The comparisons between Kennedy and Obama are even stronger — so much so that I suspect Ted Kennedy’s endorsement of Obama may have been motivated by how much Obama reminds him of his late brother. Though Kennedy had served in the U.S. Senate longer than Obama has, he’d been chronically ill much of his term and therefore had little more “face time” on the floor than Obama’s today. Like Obama, Kennedy deliberately kept his election promises vague, committing less to specific positions on specific issues and more on a pledge to “get America moving again.” Like Obama, Kennedy saw the presidency largely as a platform for inspirational leadership rather than the nuts-and-bolts of policy wonkery. And the most important parallel between them is that they both ran for the highest office in the land despite repeatedly being told that no one of “their kind” could ever win. Kennedy successfully challenged anti-Catholic religious bigotry, and I think Obama is uniquely qualified (largely because he’s the son of an African immigrant rather than the descendant of slaves) to challenge America’s lingering racism. Indeed, one of the most inspiring aspects of Obama’s candidacy is he's running for the highest office in a country that until 40 years ago had laws on its books designed to prevent people like him from even existing.

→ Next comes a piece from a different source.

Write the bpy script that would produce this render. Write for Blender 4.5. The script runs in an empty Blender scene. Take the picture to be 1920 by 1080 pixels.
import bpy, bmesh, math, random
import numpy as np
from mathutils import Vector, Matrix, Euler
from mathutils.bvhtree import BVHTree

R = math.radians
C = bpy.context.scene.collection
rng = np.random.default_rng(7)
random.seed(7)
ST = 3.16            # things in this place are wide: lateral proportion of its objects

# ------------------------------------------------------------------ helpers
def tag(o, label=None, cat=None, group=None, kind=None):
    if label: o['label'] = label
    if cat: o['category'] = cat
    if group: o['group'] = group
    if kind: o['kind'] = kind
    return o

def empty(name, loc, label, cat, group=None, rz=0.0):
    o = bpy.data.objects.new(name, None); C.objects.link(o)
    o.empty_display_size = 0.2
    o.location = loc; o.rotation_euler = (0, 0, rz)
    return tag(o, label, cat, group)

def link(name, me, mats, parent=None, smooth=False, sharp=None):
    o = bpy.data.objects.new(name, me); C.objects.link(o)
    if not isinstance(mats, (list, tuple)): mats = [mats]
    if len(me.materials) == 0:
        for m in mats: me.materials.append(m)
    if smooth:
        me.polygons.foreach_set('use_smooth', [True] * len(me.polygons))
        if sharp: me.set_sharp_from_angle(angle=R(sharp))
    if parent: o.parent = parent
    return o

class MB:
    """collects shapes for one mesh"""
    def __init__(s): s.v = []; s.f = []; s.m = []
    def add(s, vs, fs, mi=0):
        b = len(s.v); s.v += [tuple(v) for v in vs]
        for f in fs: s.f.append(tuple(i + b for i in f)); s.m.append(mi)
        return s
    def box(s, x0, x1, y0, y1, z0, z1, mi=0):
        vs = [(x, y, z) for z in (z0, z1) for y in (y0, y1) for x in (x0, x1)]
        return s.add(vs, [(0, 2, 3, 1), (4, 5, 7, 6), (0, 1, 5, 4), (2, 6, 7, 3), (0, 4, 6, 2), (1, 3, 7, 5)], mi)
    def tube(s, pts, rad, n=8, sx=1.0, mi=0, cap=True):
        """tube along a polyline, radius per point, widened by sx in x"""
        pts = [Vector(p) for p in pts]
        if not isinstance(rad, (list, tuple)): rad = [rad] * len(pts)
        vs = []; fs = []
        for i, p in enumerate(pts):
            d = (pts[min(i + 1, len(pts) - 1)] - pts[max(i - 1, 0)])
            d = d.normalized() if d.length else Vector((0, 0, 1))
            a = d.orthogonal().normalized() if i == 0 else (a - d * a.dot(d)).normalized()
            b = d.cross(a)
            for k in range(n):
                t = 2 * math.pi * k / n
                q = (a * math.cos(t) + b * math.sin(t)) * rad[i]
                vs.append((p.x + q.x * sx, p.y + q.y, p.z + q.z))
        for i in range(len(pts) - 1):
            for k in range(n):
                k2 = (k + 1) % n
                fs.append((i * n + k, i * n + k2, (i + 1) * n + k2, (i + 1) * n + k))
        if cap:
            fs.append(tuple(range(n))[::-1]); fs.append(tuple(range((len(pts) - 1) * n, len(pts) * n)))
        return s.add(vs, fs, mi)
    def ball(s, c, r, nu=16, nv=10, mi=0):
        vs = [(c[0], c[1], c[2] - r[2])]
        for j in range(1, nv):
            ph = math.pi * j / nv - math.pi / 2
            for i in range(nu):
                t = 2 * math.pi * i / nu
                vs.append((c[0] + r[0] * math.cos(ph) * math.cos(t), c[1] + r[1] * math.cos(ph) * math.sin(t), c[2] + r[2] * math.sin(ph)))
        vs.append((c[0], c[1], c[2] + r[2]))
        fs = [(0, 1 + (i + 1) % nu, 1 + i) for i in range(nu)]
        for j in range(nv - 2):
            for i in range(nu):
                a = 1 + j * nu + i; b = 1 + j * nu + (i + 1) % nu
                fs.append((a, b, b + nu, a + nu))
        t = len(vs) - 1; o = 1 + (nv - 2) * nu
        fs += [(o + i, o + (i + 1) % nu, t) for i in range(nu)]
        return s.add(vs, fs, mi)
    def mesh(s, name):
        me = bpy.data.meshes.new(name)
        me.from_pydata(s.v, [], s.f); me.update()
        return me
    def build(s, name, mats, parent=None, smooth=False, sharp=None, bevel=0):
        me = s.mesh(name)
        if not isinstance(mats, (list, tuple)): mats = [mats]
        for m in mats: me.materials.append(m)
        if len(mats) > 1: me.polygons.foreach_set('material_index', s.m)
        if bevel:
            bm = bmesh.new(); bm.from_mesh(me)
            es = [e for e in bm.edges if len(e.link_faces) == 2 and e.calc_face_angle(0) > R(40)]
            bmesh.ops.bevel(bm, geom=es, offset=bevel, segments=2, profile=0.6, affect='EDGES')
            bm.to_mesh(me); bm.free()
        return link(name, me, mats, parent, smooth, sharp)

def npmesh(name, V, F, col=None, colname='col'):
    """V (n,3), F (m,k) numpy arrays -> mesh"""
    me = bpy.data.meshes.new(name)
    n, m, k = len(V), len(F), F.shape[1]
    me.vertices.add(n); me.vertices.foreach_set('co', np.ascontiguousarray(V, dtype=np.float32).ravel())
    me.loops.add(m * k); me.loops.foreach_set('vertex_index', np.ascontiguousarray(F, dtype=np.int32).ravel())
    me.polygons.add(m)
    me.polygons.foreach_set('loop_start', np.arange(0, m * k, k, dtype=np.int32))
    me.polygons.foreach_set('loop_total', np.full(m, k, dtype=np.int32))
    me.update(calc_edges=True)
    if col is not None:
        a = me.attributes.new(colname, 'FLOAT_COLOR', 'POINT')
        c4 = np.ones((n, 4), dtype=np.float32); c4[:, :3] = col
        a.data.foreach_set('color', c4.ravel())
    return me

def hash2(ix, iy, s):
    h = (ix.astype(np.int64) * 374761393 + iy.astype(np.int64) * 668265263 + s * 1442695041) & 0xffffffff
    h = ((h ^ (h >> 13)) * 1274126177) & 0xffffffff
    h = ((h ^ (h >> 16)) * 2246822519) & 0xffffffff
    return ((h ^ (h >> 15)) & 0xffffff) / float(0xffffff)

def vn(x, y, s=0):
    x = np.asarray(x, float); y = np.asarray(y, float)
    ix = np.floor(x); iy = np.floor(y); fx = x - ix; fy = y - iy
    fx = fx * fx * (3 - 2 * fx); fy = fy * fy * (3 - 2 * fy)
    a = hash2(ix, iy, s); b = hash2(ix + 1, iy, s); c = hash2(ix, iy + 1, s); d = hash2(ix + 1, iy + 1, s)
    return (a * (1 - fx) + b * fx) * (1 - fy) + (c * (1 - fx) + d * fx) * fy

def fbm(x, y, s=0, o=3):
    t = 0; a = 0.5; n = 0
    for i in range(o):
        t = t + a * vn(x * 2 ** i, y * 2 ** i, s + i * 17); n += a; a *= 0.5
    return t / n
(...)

For me, the issue in the Presidential election is a simple one: where do we want this country to go? If you want a continuation of the policies of the 2000’s, the unending “war on terror,” the destruction of the U.S. Constitution in the name of “security,” the preservation of Bush’s tax cuts for the rich and the hatred with which we are greeted through much of the world, vote for the Republican nominee. If you want a return to the trivial gridlocked politics of the 1990’s, when Republicans and Democrats alike quibbled over the semen stains on Monica Lewinsky’s dress while Osama bin Laden organized his jihad in Afghanistan and Pakistan, vote for Hillary Clinton. If you actually believe that America has a future, and can do better than it did in either of those two sorry decades, please, please, please vote for Barack Obama.